----- ENTRIES PROVIDED -----

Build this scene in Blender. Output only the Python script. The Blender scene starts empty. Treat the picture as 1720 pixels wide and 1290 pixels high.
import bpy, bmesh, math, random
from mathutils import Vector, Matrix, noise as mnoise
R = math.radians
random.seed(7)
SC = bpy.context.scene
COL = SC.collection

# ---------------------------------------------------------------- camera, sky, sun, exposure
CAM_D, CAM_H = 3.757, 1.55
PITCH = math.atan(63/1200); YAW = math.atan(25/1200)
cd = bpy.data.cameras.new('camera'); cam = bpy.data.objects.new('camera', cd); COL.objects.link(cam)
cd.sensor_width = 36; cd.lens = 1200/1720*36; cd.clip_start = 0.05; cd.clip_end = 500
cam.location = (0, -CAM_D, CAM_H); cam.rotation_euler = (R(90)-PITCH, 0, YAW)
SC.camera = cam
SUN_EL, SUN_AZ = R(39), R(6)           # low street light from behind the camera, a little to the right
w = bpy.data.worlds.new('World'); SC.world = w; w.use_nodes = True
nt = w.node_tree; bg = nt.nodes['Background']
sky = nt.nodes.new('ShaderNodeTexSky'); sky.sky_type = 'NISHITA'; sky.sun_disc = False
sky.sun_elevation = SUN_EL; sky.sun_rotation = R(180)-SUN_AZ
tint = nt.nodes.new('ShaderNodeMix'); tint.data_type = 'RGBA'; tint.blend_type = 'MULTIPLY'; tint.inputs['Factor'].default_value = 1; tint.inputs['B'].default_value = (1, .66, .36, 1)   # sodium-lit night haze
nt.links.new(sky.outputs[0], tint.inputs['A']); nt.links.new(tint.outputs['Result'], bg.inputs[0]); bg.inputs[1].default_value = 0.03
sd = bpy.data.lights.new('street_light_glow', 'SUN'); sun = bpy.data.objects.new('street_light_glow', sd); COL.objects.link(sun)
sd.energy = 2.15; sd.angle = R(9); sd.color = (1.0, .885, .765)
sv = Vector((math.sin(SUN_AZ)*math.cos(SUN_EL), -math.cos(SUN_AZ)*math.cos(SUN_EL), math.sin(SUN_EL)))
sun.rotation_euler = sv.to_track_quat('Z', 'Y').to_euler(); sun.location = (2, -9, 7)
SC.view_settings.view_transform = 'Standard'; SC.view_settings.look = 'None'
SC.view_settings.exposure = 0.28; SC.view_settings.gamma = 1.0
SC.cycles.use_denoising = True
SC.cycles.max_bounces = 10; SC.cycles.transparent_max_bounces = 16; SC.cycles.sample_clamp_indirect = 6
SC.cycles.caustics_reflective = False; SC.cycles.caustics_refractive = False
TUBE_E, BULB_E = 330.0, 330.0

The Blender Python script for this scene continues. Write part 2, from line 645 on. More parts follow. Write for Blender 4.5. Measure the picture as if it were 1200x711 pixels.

-----

→ **AIM**
Please write out exactly the lines from the start of the data through the line that contains "COL = SC.collection", both ends included, and nothing else.

→ **EXERCISE OUTPUT**
Build this scene in Blender. Output only the Python script. The Blender scene starts empty. Treat the picture as 1720 pixels wide and 1290 pixels high.
import bpy, bmesh, math, random
from mathutils import Vector, Matrix, noise as mnoise
R = math.radians
random.seed(7)
SC = bpy.context.scene
COL = SC.collection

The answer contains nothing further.